Outra reflexão que fazemos a partir do evangelho de hoje é referente à transgressão das leis e normas. Até que ponto a Lei deve ser cumprida e desde quando deve ser transgredida?
Nos tempos de Jesus a observância do Sábado se transformara num peso insuportável. Em vez de ser dia de repouso, de descanso, tornou-se dia de peso, de cansaço. Uma escravidão. O culto sabático caiu numa ação externa e formal.
Jesus veio dar novo sentido à Lei, ao Sábado. Ele não transgride nem suprime a Lei, mas vem dar-lhe pleno sentido (cf. Mt 5,17). Para isso ele parte de dois princípios: a misericórdia e a consciência. Uma realidade divina e outra humana. Apelo do Alto e resposta humana.
No princípio da Misericórdia ele parte da realidade do ser humano e suas necessidades imediatas que precisam estar acima de qualquer lei. Uma legislação ou código de normas que não leva em conta o ser humano como prioridade é vazia de sentido. “O sábado foi feito para o homem e não o homem para o sábado” (Mc 2,27). A misericórdia deve prevalecer sobre as exigências legais. Por isso Jesus cura aquele homem no dia de Sábado. Quem quiser viver o princípio da Misericórdia coloca em risco sua vida à semelhança de Jesus: é uma atitude eucarística.

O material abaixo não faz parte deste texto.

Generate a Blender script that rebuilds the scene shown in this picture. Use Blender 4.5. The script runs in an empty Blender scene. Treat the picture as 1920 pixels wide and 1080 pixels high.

Um dado interessante no relato do evangelho de hoje é que, estando dentro da sinagoga, num momento de culto a Deus, enquanto as atenções se voltam para Deus, Jesus volta seu olhar para aquele homem doente. E pede que ele “fique no meio”. Foi, certamente, uma afronta aos dirigentes do culto. Deus não deve ocupar o primeiro e absoluto lugar no culto? Será que Jesus está invertendo o sentido da celebração? O que levou Jesus a colocar o homem doente no centro? – Jesus não inverte o sentido do culto, mas quer ensinar que um culto que não nos compromete com os irmãos é vazio para o Pai. É como se ele dissesse: “O culto que agrada ao Pai é aquele que converte o coração do ser humano e o coloca em empatia, em solidariedade, em atitude de misericórdia para com aqueles que sofrem” (cf. Is 58,6-7). – Convenhamos: há atitudes dentro de nossas celebrações eivadas de egoísmo, vaidade, desprezo, arrogância, indiferença, discriminação... (cf. Tg 2,2-4).
Jesus veio mostrar um novo modo de se relacionar com Deus. O culto que não leva a cuidar do ser humano não chega ao coração do Pai. Podemos afirmar então que a grande contribuição de Jesus em relação às outras religiões é a de revelar um Deus que não existe para si mesmo. Deus criou o ser humano para que participasse de sua vida e glória. Deus é amor que se doa, que sai de si, que se interessa pelo ser humano. E sua glória consiste em buscar o bem de todas as criaturas.
Portanto, não basta defender a ordem no País, como reza nossa bandeira, se não se busca a defesa e os cuidados dos direitos fundamentais da pessoa humana. O Estado existe para administrar e distribuir equitativamente os bens da Nação. Se, em nome da ordem, o Estado prejudica o ser humano, tal ordem não pode ser cumprida. É um pecado e um crime empenhar-se num progresso que se faz em detrimento da humanidade. O “descartado”, o “inválido”, o “sobrante”, o “invisível” precisa estar “no meio”: para receber visibilidade e cuidado.
O mesmo pode-se dizer em relação à Igreja. Suas leis devem estar sempre a serviço da humanidade. Não podem constituir-se em uma carga pesada que sufoca e oprime. Não é suficiente defender uma disciplina da Igreja por si mesma. Se tal disciplina não ajuda a comunidade a ser mais generosa, mais tolerante, mais misericordiosa, mais inclusiva precisa ser revista, refeita na medida do Evangelho.
A primeira missão da Igreja não é impor leis morais, mas ajudar o ser humano a descobrir que Deus o ama. Ajudá-lo a encontrar aquele ponto no qual descobre a bondade e o amor de Deus por ele e pela humanidade toda, manifestado em Jesus de Nazaré. E levá-lo a perceber que ele é chamado por Deus a colaborar na obra da salvação e cuidados da humanidade.